Всякое литературное произведение существует в определенной среде: в среде реальной жизни и в среде окружающих его литературных произведений, на которые оно отвечает или которые продолжает, с которыми спорит или соглашается. История литературы не пассивно воспринимает воздействие действительности, это вечный спор – спор внутри самой литературы и с внешней средой. Это и постоянное возвращение литературы к плодородной земле – земле реальности.

В предлагаемом вниманию читателей разделе я стремлюсь к тому, что лучше всего было бы назвать «конкретным литературоведением».

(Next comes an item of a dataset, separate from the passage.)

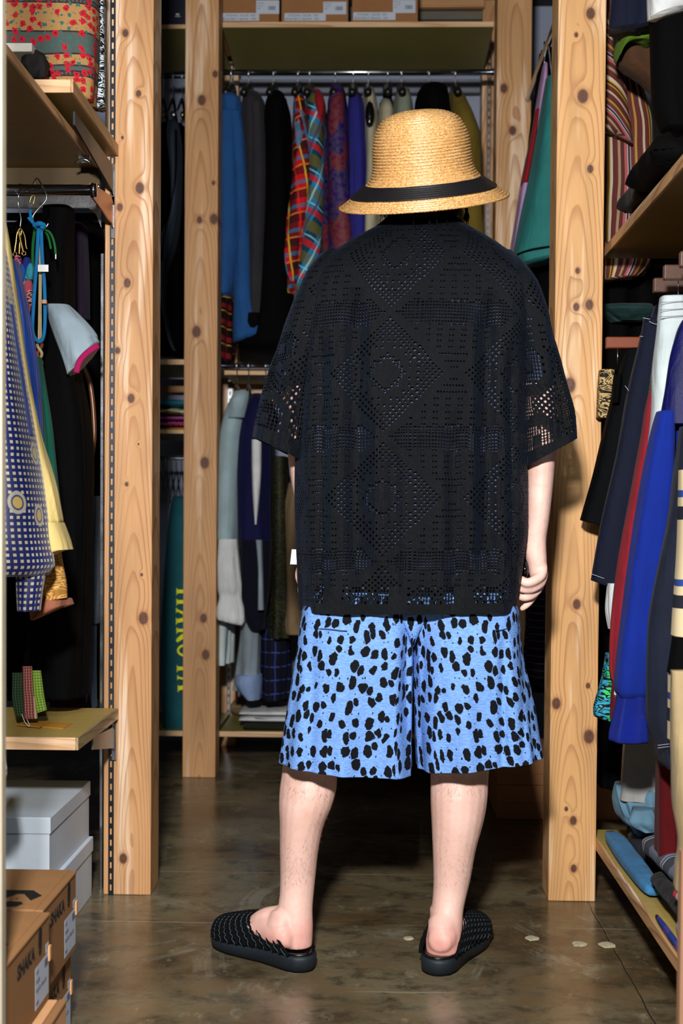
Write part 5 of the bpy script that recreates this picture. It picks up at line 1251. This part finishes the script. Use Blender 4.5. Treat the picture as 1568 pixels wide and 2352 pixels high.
hung('black skirt overlapping the right post, hem slanting', 'skirt', [('body', [(800, 1440, 1520, .015), (870, 1419, 1530, .03), (1000, 1387, 1530), (1100, 1363, 1530), (1195, 1336, 1520, .04, 1250)], fabric((10, 14, 20), .75, name='ink_black_cloth'), P6), ('pocket', [(860, 1412, 1428, .012), (925, 1405, 1422, .012)], black, dict(Y=3.03, n=16))], Y=3.07, dep=.035, group=G3)
hung('leopard patterned cloth between the right post and the black skirt', 'shirt', [('body', [(850, 1380, 1410, .02), (900, 1378, 1402), (960, 1376, 1395)], leo, F_)], Y=3.13, dep=.02, group=G3)
hung('dull teal garment lying behind the navy trousers', 'top', [('body', [(700, 1380, 1500, .03), (715, 1384, 1500), (738, 1410, 1480, .03)], fabric((34, 70, 70), .8, name='dull_teal'), F_)], Y=3.42, dep=.07, group=G3)
t = hung('navy trousers with white stitching, hem left of the red pair', 'trousers', [
    ('waistband', [(702, 1505, 1568, .02), (742, 1492, 1566, .024, 752)], navy, dict(p=.6)),
    ('leg', [(732, 1477, 1562, .02), (770, 1471, 1560, .03), (900, 1440, 1545), (1050, 1416, 1540), (1200, 1382, 1520), (1332, 1355, 1500, .04, 1385)], navy, P6)], Y=2.97, dep=.035, group=G3)
for pts in ([(1357, 1318), (1385, 1328), (1412, 1337)], [(1476, 730), (1492, 733)], [(1490, 738), (1500, 743), (1510, 745)], [(1468, 772), (1476, 773)], [(1435, 886), (1443, 897)]):
    t.part('stitching', tube([W(x, y, 2.925) for x, y in pts], .0006, 4, 8), plain((190, 195, 205), .7, name='white_thread'))
hung('small teal and green animal print cloth below the navy trousers', 'shirt', [('body', [(1500, 1392, 1420, .02), (1560, 1382, 1420), (1630, 1363, 1420), (1645, 1366, 1420, .02, 1662)], zeb, dict(p=.6)), ('upper_edge', [(860, 1494, 1500, .01), (970, 1482, 1490, .01)], zeb, dict(n=12))], Y=2.9, dep=.03, group=G3)
hung('cream sleeve end showing left of the red trousers', 'shirt', [('body', [(1340, 1396, 1440, .02), (1400, 1391, 1440), (1445, 1397, 1440)], whitec, F_)], Y=2.92, dep=.02, group=G3)
hung('crimson track trousers between the navy and the royal blue ones', 'trousers', [
    ('upper', [(800, 1504, 1540, .02), (950, 1490, 1540, .03)], fabric((110, 14, 18), .4, spec=.5, name='red_satin'), dict(p=.7)),
    ('leg', [(900, 1491, 1545, .02), (945, 1482, 1545, .03), (1000, 1475, 1545), (1150, 1449, 1535), (1300, 1420, 1520), (1450, 1400, 1510), (1540, 1395, 1500), (1565, 1402, 1500), (1575, 1414, 1490, .03)], crimson, P6),
    ('cuff', [(1560, 1407, 1480, .02), (1600, 1402, 1480, .03), (1652, 1400, 1478, .03)], fabric((140, 20, 28), .9, rib=2400, name='crimson_rib'), dict(p=.7))], Y=2.84, dep=.035, group=G3)
t = hung('white trousers with ribbed waistband hanging on the right rail', 'trousers', [
    ('leg', [(700, 1515, 1640, .02), (760, 1512, 1640, .03), (850, 1503, 1640), (950, 1500, 1640), (1100, 1480, 1640), (1300, 1448, 1620), (1500, 1422, 1600), (1600, 1408, 1560)], trouserw, P6),
    ('waistband', [(681, 1519, 1640, .022), (690, 1516, 1640, .030), (735, 1513, 1640, .030)], trouserw, dict(p=.6))], Y=2.72, dep=.035, group=G3)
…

Конкретное литературоведение совершенно не стремится вытеснить какие-либо другие подходы к литературе. Оно имеет свою область, и эта область очень важна. Конкретное литературоведение занято главным образом той пограничной зоной между реальностью и литературой, о которой я только что говорил. Оно дает частные объяснения частным же явлениям литературы, приучает к медленному чтению, к углубленному пониманию произведений в реальной обстановке и к реальному пониманию стиля – не только его особенностей у того или иного писателя, но и к пониманию причин появления этих особенностей. Оно стремится к доказательности своих выводов, а не к конструированию гипотез или генерированию идей, столь иногда распространенным в нашей науке.